-- start Recorded information --

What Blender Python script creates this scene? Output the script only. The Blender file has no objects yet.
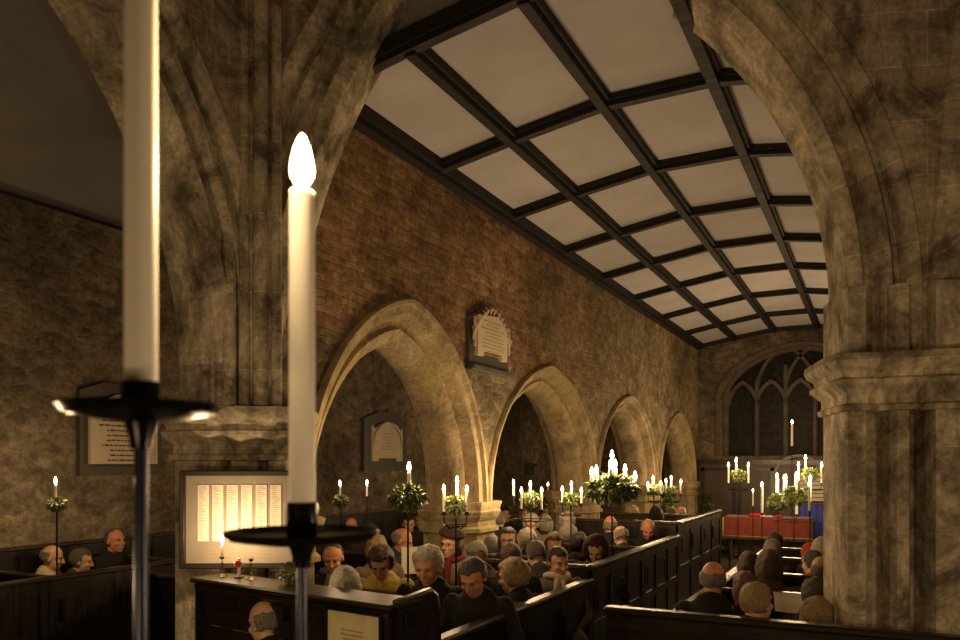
import bpy, bmesh, math, random
from mathutils import Vector, Matrix, noise, Euler
PI = math.pi
R = math.radians
random.seed(7)
scene = bpy.context.scene
C = scene.collection

# ------------------------------------------------------------------ camera, world, exposure
TH, FPX, HY, CAM_H = .473, 770.0, 464.0, 2.15
cam_d = bpy.data.cameras.new('camera'); cam = bpy.data.objects.new('camera', cam_d); C.objects.link(cam)
cam.location = (0, 0, CAM_H); cam.rotation_euler = (PI/2, 0, TH)
cam_d.sensor_width = 36; cam_d.lens = 36*FPX/960; cam_d.shift_y = (HY-320)/960
cam_d.clip_start = .05
cam_d.dof.use_dof = True; cam_d.dof.focus_distance = 7.5; cam_d.dof.aperture_fstop = 4.0
scene.camera = cam
w = bpy.data.worlds.new('world'); scene.world = w; w.use_nodes = True
w.node_tree.nodes['Background'].inputs[0].default_value = (.05, .07, .12, 1)
w.node_tree.nodes['Background'].inputs[1].default_value = .3
scene.view_settings.view_transform = 'Standard'; scene.view_settings.look = 'None'
scene.view_settings.gamma = 1; scene.view_settings.use_curve_mapping = False
scene.view_settings.exposure = 0.0
scene.cycles.sample_clamp_indirect = 4
CANDLE_W = 5.2          # power scale of every candle flame
WEST_W = 2.0  # power scale of the added, unseen west end candles
FLAME = (1.0, .66, .34)

cT, sT = math.cos(TH), math.sin(TH)
def ray(px, py):
    l, v = (px-480)/FPX, (HY-py)/FPX
    return Vector((l*cT-sT, cT+l*sT, v))
def onX(px, py, X): r = ray(px, py); return r*(X/r.x)+Vector((0, 0, CAM_H))
def onY(px, py, Y): r = ray(px, py); return r*(Y/r.y)+Vector((0, 0, CAM_H))
def onZ(px, py, Z): r = ray(px, py); return r*((Z-CAM_H)/r.z)+Vector((0, 0, CAM_H))

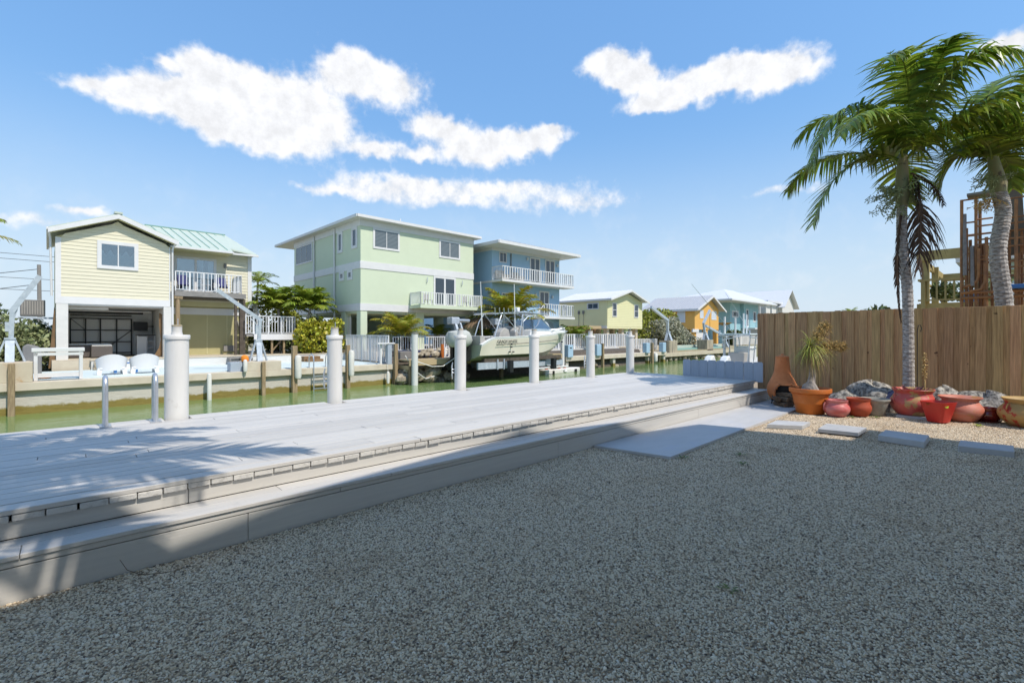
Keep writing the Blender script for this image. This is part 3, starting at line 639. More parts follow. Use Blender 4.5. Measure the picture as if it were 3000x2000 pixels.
# succulents and dry stalk of the peeling pot
mb = MB(); c5 = Vector((10.92,1.30,.40))
for k in range(46):
    a = r2.uniform(0,6.28); rr = r2.uniform(.02,.23); q = c5 + Vector((math.cos(a)*rr, math.sin(a)*rr, r2.uniform(-.01,.05)))
    leafcard(mb, q, Vector((math.cos(a),math.sin(a),r2.uniform(.2,1.2))), UP, r2.uniform(.07,.12), r2.uniform(.03,.045), -.2)
solo('succulent', 'dull red broad leaved succulent filling the large peeling pot', 'plant', mb, K['succulent'], tuple(c5), smooth=True)
st = thing('dry_flower_stalk', 'tall dried flower stalk standing up from the large peeling pot', 'plant', (11.05,1.16,.4))
MB().tube([(11.05,1.16,.38),(11.06,1.155,.65),(11.055,1.16,.9),(11.05,1.17,1.13)], [.012,.010,.008,.004], 6).build('stem', K['seed'], st, smooth=True)
mb = MB()
for k in range(130):
    z = .62+.5*r2.random()**.7; a = r2.uniform(0,6.28); e = r2.uniform(-.4,.3); L = .02+.05*math.sin(PI*min(1,max(0,(z-.55)/.62)))
    leafcard(mb, Vector((11.055,1.16,z)), Vector((math.cos(a),math.sin(a),e)), UP, L, .008, .3, 2)
mb.build('dried_flowers', K['seed'], st)

# ponytail palm
pt = thing('ponytail_palm', 'ponytail palm with a grassy head and two dry seed plumes in the orange tub', 'plant', (9.99,2.65,.40))
b0 = Vector((9.99,2.65,.40))
MB().tube([b0+Vector((0,0,.0)), b0+Vector((.0,0,.03)), b0+Vector((0,0,.09)), b0+CR*.02+UP*.15, b0+CR*.03+UP*.28, b0+CR*.01+UP*.48, b0-CR*.005+UP*.66, b0+UP*.80], [.13,.145,.12,.075,.048,.036,.033,.04], 14).build('trunk', K['bulb'], pt, smooth=True)
MB().tube([b0+CR*.05+UP*.1, b0+CR*.075+UP*.3, b0+CR*.05+UP*.55, b0+CR*.03+UP*.74], [.04,.034,.027,.03], 10).build('trunk', K['bulb'], pt, smooth=True)
def blades(n, L0, L1, e0, e1, droop, w, seed):
    r = random.Random(seed); mb = MB(); top = b0+UP*.80
    for k in range(n):
        a = r.uniform(0,6.28); e = r.uniform(e0,e1); L = r.uniform(L0,L1)
        h = Vector((math.cos(a),math.sin(a),0)); d = h*math.cos(e)+UP*math.sin(e)
        s = h.cross(UP); p = top + UP*r.uniform(-.08,.05); seg = 7; vs = []
        for i in range(seg+1):
            ww = w*(1-.92*(i/seg)**1.4); vs += [p - s*ww, p + s*ww]
            d = (d - UP*droop/seg*(1.1+.4*r.random())).normalized(); p = p + d*(L/seg)
        mb.add(vs, [(2*i,2*i+1,2*i+3,2*i+2) for i in range(seg)])
    return mb
blades(200,.32,.62,-.2,1.35,1.7,.0055,3).build('green_leaves', K['grassblade'], pt)
blades(260,.35,.75,-.9,.3,2.3,.0042,4).build('dry_leaves', K['grassdry'], pt)
def plume(base, tip, seed):
    r = random.Random(seed); mb = MB(); base, tip = Vector(base), Vector(tip); ax = (tip-base)
    mb.tube([base, base.lerp(tip,.5)+UP*.03, tip], [.006,.005,.002], 5)
    for k in range(170):
        f = .25+.75*r.random(); p = base.lerp(tip,f); a = r.uniform(0,6.28); sd = Vector((r.gauss(0,1),r.gauss(0,1),r.gauss(0,1))).normalized()
        q = p + (sd*.8+ax.normalized()*.5).normalized()*(.05+.13*math.sin(PI*min(1,f*.9)))*r.uniform(.6,1.1)
        mb.tube([p,q], [.003,.002], 3, False)
        for j in range(6):
            w = p.lerp(q, .4+.6*r.random()); e = w+Vector((r.gauss(0,1),r.gauss(0,1),r.gauss(0,1))).normalized()*.03; mb.beam(w, e, .006)
    return mb
top = b0+UP*.80
plume(top, top+CR*.30+UP*.42, 7).build('seed_plume', K['seed'], pt)
plume(top, top+CR*.56+UP*.02-CF*.1, 8).build('seed_plume', K['seed'], pt)

# chiminea
ch = thing('chiminea', 'orange clay chiminea with a black sooty mouth beside the dock steps', 'chiminea', (10.67,3.33,.02))
cc = (10.67,3.33,.10)
prof = [(.10,-.04),(.15,-.02),(.235,.06),(.275,.16),(.28,.24),(.262,.32),(.225,.40),(.185,.48),(.155,.56),(.142,.64),(.135,.72),(.128,.80),(.122,.86),(.126,.875),(.122,.89)]
mb = MB(); n = 40; vs = []; md = math.atan2(-(CF.y)-.25*CR.y, -CF.x-.25*CR.x)
for rr_, z in prof:
    for j in range(n): a = 2*PI*j/n; vs.append((cc[0]+rr_*math.cos(a), cc[1]+rr_*math.sin(a), cc[2]+z))
fs = []
for i in range(len(prof)-1):
    for j in range(n):
        a = 2*PI*(j+.5)/n; da = abs((a-md+PI)%(2*PI)-PI); z = (prof[i][1]+prof[i+1][1])/2
        if (da/.82)**2+((z-.17)/.17)**2 > 1: fs.append((i*n+j,i*n+(j+1)%n,(i+1)*n+(j+1)%n,(i+1)*n+j))
mb.add(vs, fs); body = mb.build('body', K['chiminea'], ch, smooth=True)
MB().lathe([(r_*.93,z) for r_,z in prof[1:-2]], cc, 28, cap=False).build('inner_wall', K['soot'], ch, smooth=True)
mv = Vector((math.cos(md),math.sin(md),0)); ms = Vector((-mv.y,mv.x,0)); mc = Vector(cc)+UP*.17
MB().tube([mc + mv*(.235+.035*math.cos(2*a)) + ms*.225*math.cos(a) + UP*.19*math.sin(a) for a in [2*PI*k/28 for k in range(29)]], .027, 10, False).build('mouth_rim', K['chiminea'], ch, smooth=True)
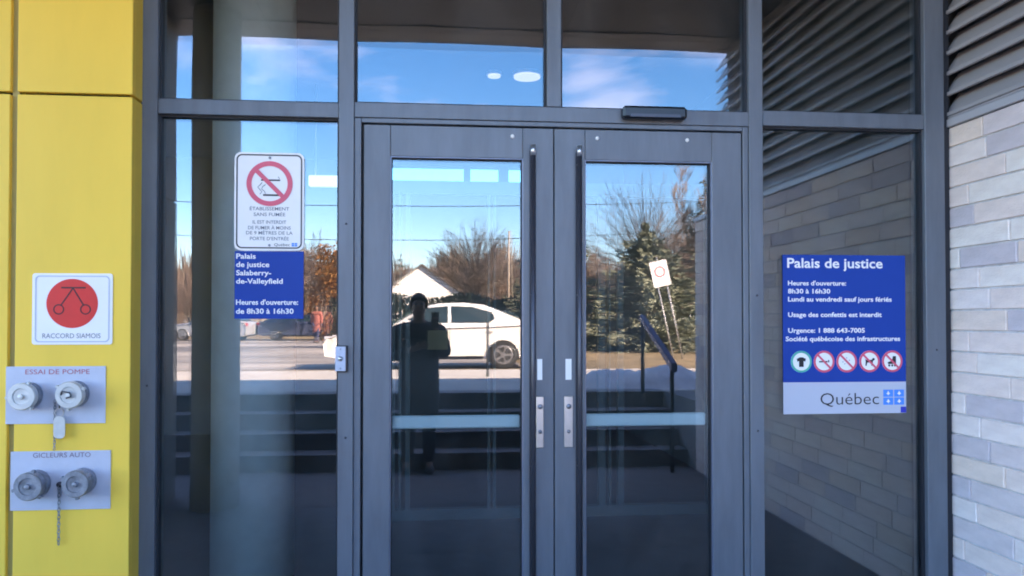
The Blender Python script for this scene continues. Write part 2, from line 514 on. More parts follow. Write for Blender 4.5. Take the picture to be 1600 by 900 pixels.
for (lx_, rr_, lab) in ((.79, .115, 'larger of two round lit lamps under the lobby ceiling above the doors'), (.505, .055, 'smaller of two round lit lamps under the lobby ceiling above the doors')):
    dl = thing('ceiling_light', lab, 'ceiling light', (lx_, 3.0, 3.565), group='lobby ceiling lamps')
    bm = bmesh.new(); add_tube(bm, [(0, 0, .03), (0, 0, .045)], rr_, 32); link('diffuser', from_bm(bm, 'diffuser'), M['lamp'], dl)
    bm = bmesh.new(); add_tube(bm, [(0, 0, .045), (0, 0, .075)], rr_ + .012, 32); link('housing', from_bm(bm, 'housing'), M['steel'], dl)
wl_ = thing('wall_lamp', 'short white lit lamp tube beside the concrete column in the lobby', 'wall lamp', (-.93, 3.5, 2.71))
box('diffuser', -.21, .21, 0, .06, 0, .10, M['lamp'], wl_, .008)
tube('hanger', [(-.15, .03, .10), (-.15, .03, .93)], .006, M['steel'], wl_, 6)
tube('hanger', [(.15, .03, .10), (.15, .03, .93)], .006, M['steel'], wl_, 6)

# outer columns under the canopy edge (seen mirrored in the left sidelight)
oc = tube('canopy_column', [(-1.76, -2.78, 0), (-1.76, -2.78, 3.985)], .19, M['concrete_out'], n=48)
tag(oc, 'round grey concrete column carrying the canopy edge, mirrored in the left sidelight', 'column')
yp = thing('canopy_pier', 'dark brown grey pier at the canopy edge left of the round column', 'pier', (-2.63, -2.9, 0))
box('panel', -.44, .44, -.25, .25, 0, 2.49, M['soffit_trim'], yp, .004)
box('panel', -.44, .44, -.25, .25, 2.502, 3.98, M['soffit_trim'], yp, .004)
box('core', -.42, .42, -.23, .23, 2.4, 2.6, M['joint'], yp)

# ------------------------------------------------------------------ glass entrance
ent = thing('glass_entrance', 'blue grey aluminium framed glass entrance wall with double doors', 'entrance')
FY, BY = -.050, .075

def fr(name, x0, x1, z0, z1, y0=FY, y1=BY, m=None, parent=None, bev=.0025):
    return box(name, x0, x1, y0, y1, z0, z1, m or M['frame'], parent or ent, bev)

TOP = 3.99
fr('jamb', -1.343, -1.271, 0, TOP)
fr('mullion', -.451, -.380, 0, TOP)
fr('mullion', 1.541, 1.611, 0, TOP)
fr('jamb', 2.457, 2.562, 0, TOP)
box('sealant', 2.562, 2.602, -.03, .03, 0, TOP, M['frame_dark'], ent)
fr('mullion', .536, .605, 2.527, TOP)
for a, b, z0, z1 in ((-1.270, -.452, 2.450, 2.520), (-.379, 1.540, 2.455, 2.526), (1.612, 2.456, 2.462, 2.536)):
    fr('transom', a, b, z0, z1, FY + .003)
    if a != -.379:
        fr('sill_rail', a, b, 0.0, .11, FY + .003)
# door frame: a slim inner frame and dark gaps
fr('door_jamb', -.379, -.347, 0, 2.454, -.040)
fr('door_jamb', 1.512, 1.540, 0, 2.454, -.040)
fr('door_head', -.346, 1.511, 2.432, 2.454, -.040)
box('gasket', -.346, 1.511, .01, .06, 2.424, 2.431, M['frame_dark'], ent)
box('gasket', -.3465, -.336, .0, .06, 0, 2.431, M['frame_dark'], ent)
box('gasket', 1.507, 1.5115, .0, .06, 0, 2.431, M['frame_dark'], ent)
box('gasket', .566, .576, .0, .045, 0, 2.424, M['frame_dark'], ent)
box('threshold', -.346, 1.511, -.06, .09, 0, .012, M['steel'], ent)


def pane(name, x0, x1, z0, z1, parent, bow=.0008, tx=0, tz=0, n=14, y=0.0, inner=0.0):
    """sealed double glazing: two slightly bowed sheets 22 mm apart and a dark spacer at the rim"""
    bm = bmesh.new()
    for s, yy, mi in ((-1, y, 0), (.8, y + .022, 1)):
        g = []
        for i in range(n + 1):
            row = []
            for j in range(n + 1):
                u, v = 2 * i / n - 1, 2 * j / n - 1
                d = (inner * v * .5 * (z1 - z0) if mi else 0) + s * bow * (1 - u * u) * (1 - v * v) + tx * u * .5 * (x1 - x0) + tz * v * .5 * (z1 - z0)
                row.append(bm.verts.new((x0 + (x1 - x0) * (u + 1) / 2, yy + d, z0 + (z1 - z0) * (v + 1) / 2)))
            g.append(row)
        for i in range(n):
            for j in range(n):
                f = bm.faces.new((g[i][j], g[i + 1][j], g[i + 1][j + 1], g[i][j + 1]))
                f.material_index = mi; f.smooth = True
    for a, b, c, d in ((x0, x0 + .006, z0, z1), (x1 - .006, x1, z0, z1), (x0 + .006, x1 - .006, z0, z0 + .006), (x0 + .006, x1 - .006, z1 - .006, z1)):
        k = len(bm.faces)
        add_box(bm, a, b, y + .003, y + .019, c, d)
        bm.faces.ensure_lookup_table()
        for f in bm.faces[k:]: f.material_index = 2
    return link(name, from_bm(bm, name), [G_OUT, G_IN, M['frame_dark']], parent)


def beads(x0, x1, z0, z1, parent, w=.010, y0=-.030, m=None):
    m = m or M['frame_dark']
    ring('glazing_bead', 0, 0, 0, 0, y0, -.001, m, parent,
         outl=([(x0, z0), (x1, z0), (x1, z1), (x0, z1)], [(x0 + w, z0 + w), (x1 - w, z0 + w), (x1 - w, z1 - w), (x0 + w, z1 - w)]))

for (a, b, z0, z1, bw, tx) in ((-1.271, -.451, .11, 2.450, .0009, 0), (-1.271, -.451, 2.520, TOP, .0010, .0003), (-.380, .536, 2.526, TOP, .0010, .0002),
                               (.605, 1.541, 2.526, TOP, .0012, -.0003), (1.611, 2.457, .11, 2.462, .0006, 0), (1.611, 2.457, 2.536, TOP, .0007, 0)):
    pane('glass_pane', a + .001, b - .001, z0 + .001, z1 - .001, ent, bw, tx, inner=.0035 if z0 > 2.5 else .0006)
    beads(a, b, z0, z1, ent, .009, -.022)

LOCKS = []
for x0, x1, g0, g1, hx, side in ((-.3355, .5685, -.211, .421, .466, 1), (.5735, 1.5065, .723, 1.357, .690, -1)):
    d = link('door', None, None, ent)
    d['label'] = 'left door leaf with the pull on its right edge' if side == 1 else 'right door leaf with the pull on its left edge'
    DY0, DY1 = -.036, .018
    fr('stile', x0, g0, .012, 2.424, DY0, DY1 + .03, parent=d)
    fr('stile', g1, x1, .012, 2.424, DY0, DY1 + .03, parent=d)
    fr('rail', g0 + .0008, g1 - .0008, 2.276, 2.424, DY0 + .001, DY1 + .03, parent=d)
    fr('rail', g0 + .0008, g1 - .0008, .012, .180, DY0 + .001, DY1 + .03, parent=d)
    pane('glass_pane', g0 + .001, g1 - .001, .181, 2.275, d, .0003, 0, .0)
    beads(g0, g1, .180, 2.276, d, .004, -.031, M['bead'])
    beads(g0 + .004, g1 - .004, .184, 2.272, d, .004, -.014, M['frame_dark'])
    # pull: long dark tube with steel end caps
    tube('pull_tube', [(hx, -.072, .20), (hx, -.072, 2.285)], .012, M['bronze'], d, 16)
    for z in (2.285, .15):
        tube('end_cap', [(hx, -.072, z), (hx, -.072, z + .05)], .013, M['steel'], d, 16)
    for z in (2.25, 1.62, .8, .24):
        tube('standoff', [(hx, -.072, z), (hx, -.036, z)], .009, M['bronze'], d, 10)
    box('pull_channel', hx - .015, hx + .012, -.0375, -.0355, .18, 2.31, M['bronze'], d)
    # push bar inside
    box('push_bar', g0 + .004, g1 - .004, .060, .095, .972, 1.034, M['pale_metal'], d, .006)
    lx0, lx1 = ((.484, .519) if side == 1 else (.619, .661))
    lp = box('lock_plate', lx0, lx1, -.042, -.0365, .888, 1.133, M['steel'], d, .002)
    lm = (lx0 + lx1) / 2
    tube('lock_cylinder', [(lm, -.052, 1.085), (lm, -.041, 1.085)], .012, M['cap_grey'], d, 20)
    tube('lock_cylinder', [(lm, -.049, .965), (lm, -.041, .965)], .009, M['cap_grey'], d, 20)
    bx = (.489, .513) if side == 1 else (.626, .655)
    box('sticker', bx[0], bx[1], -.0375, -.0362, 1.212, 1.312, M['white'], d)
    for bx_ in ((.369,) if side == 1 else (.783, 1.231)):
        tube('button', [(bx_, -.041, 2.382), (bx_, -.035, 2.382)], .009, M['white'], d, 16)

for sx_, sz in ((1.577, .955), (1.577, 1.62), (-.415, .95), (-.415, 1.95), (-1.308, 1.2), (2.51, 1.35)):
    tube('screw', [(sx_, -.0525, sz), (sx_, -.049, sz)], .0055, M['bronze'], ent, 8)
ms = thing('motion_sensor', 'black motion sensor bar on the transom over the right door', 'motion sensor')
box('housing', .897, 1.212, -.105, -.048, 2.468, 2.530, M['sensor'], ms, .012)
prism('lens', [(.93, 2.475), (1.18, 2.475), (1.175, 2.490), (.935, 2.490)], -.1065, -.103, M['bronze'], ms)
ks = thing('key_switch', 'small grey key switch box on the frame left of the doors', 'key switch')
box('switch_box', -.456, -.404, -.075, -.051, 1.258, 1.380, M['sensor'], ks, .003)
box('face_plate', -.460, -.412, -.080, -.0755, 1.262, 1.377, M['galv'], ks, .002)
tube('key_cylinder', [(-.436, -.086, 1.320), (-.436, -.079, 1.320)], .011, M['steel'], ks, 16)
for z in (1.275, 1.364):
    tube('screw', [(-.436, -.083, z), (-.436, -.079, z)], .004, M['cap_grey'], ks, 8)

# ------------------------------------------------------------------ yellow cladding on the left
yc = thing('yellow_cladding', 'yellow metal panel cladding left of the glass entrance', 'wall')
PY = -.170
box('backing', -4.0, -1.365, -.13, .05, 0, 3.99, M['joint'], yc)
for z0, z1 in ((0, 2.489), (2.501, 3.99)):
    # front panel with its returned right edge, one folded sheet
    prism('panel', [(-1.823, z0), (-1.338, z0), (-1.338, z1), (-1.823, z1)], PY, PY + .03, M['yellow'], yc, .003)
    box('return_panel', -1.3625, -1.3385, PY + .031, .04, z0, z1, M['yellow'], yc, .001)
    box('panel_edge', -1.8225, -1.805, PY + .031, -.131, z0, z1, M['yellow'], yc, .001)
    box('panel', -3.3, -1.852, PY, PY + .03, z0, z1, M['yellow'], yc, .003)
    box('panel', -4.0, -3.33, PY, PY + .03, z0, z1, M['yellow'], yc, .003)
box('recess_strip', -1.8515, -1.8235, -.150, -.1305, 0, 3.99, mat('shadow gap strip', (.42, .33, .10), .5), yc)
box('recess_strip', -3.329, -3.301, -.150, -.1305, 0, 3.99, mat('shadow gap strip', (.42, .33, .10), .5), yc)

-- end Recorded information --

Everything from the first line of the listing above through the line that contains "def onZ(px, py, Z): r" is to be restated word for word, minus the pictures.

What Blender Python script creates this scene? Output the script only. The Blender file has no objects yet.
import bpy, bmesh, math, random
from mathutils import Vector, Matrix, noise, Euler
PI = math.pi
R = math.radians
random.seed(7)
scene = bpy.context.scene
C = scene.collection

# ------------------------------------------------------------------ camera, world, exposure
TH, FPX, HY, CAM_H = .473, 770.0, 464.0, 2.15
cam_d = bpy.data.cameras.new('camera'); cam = bpy.data.objects.new('camera', cam_d); C.objects.link(cam)
cam.location = (0, 0, CAM_H); cam.rotation_euler = (PI/2, 0, TH)
cam_d.sensor_width = 36; cam_d.lens = 36*FPX/960; cam_d.shift_y = (HY-320)/960
cam_d.clip_start = .05
cam_d.dof.use_dof = True; cam_d.dof.focus_distance = 7.5; cam_d.dof.aperture_fstop = 4.0
scene.camera = cam
w = bpy.data.worlds.new('world'); scene.world = w; w.use_nodes = True
w.node_tree.nodes['Background'].inputs[0].default_value = (.05, .07, .12, 1)
w.node_tree.nodes['Background'].inputs[1].default_value = .3
scene.view_settings.view_transform = 'Standard'; scene.view_settings.look = 'None'
scene.view_settings.gamma = 1; scene.view_settings.use_curve_mapping = False
scene.view_settings.exposure = 0.0
scene.cycles.sample_clamp_indirect = 4
CANDLE_W = 5.2          # power scale of every candle flame
WEST_W = 2.0  # power scale of the added, unseen west end candles
FLAME = (1.0, .66, .34)

cT, sT = math.cos(TH), math.sin(TH)
def ray(px, py):
    l, v = (px-480)/FPX, (HY-py)/FPX
    return Vector((l*cT-sT, cT+l*sT, v))
def onX(px, py, X): r = ray(px, py); return r*(X/r.x)+Vector((0, 0, CAM_H))
def onY(px, py, Y): r = ray(px, py); return r*(Y/r.y)+Vector((0, 0, CAM_H))
def onZ(px, py, Z): r = ray(px, py); return r*((Z-CAM_H)/r.z)+Vector((0, 0, CAM_H))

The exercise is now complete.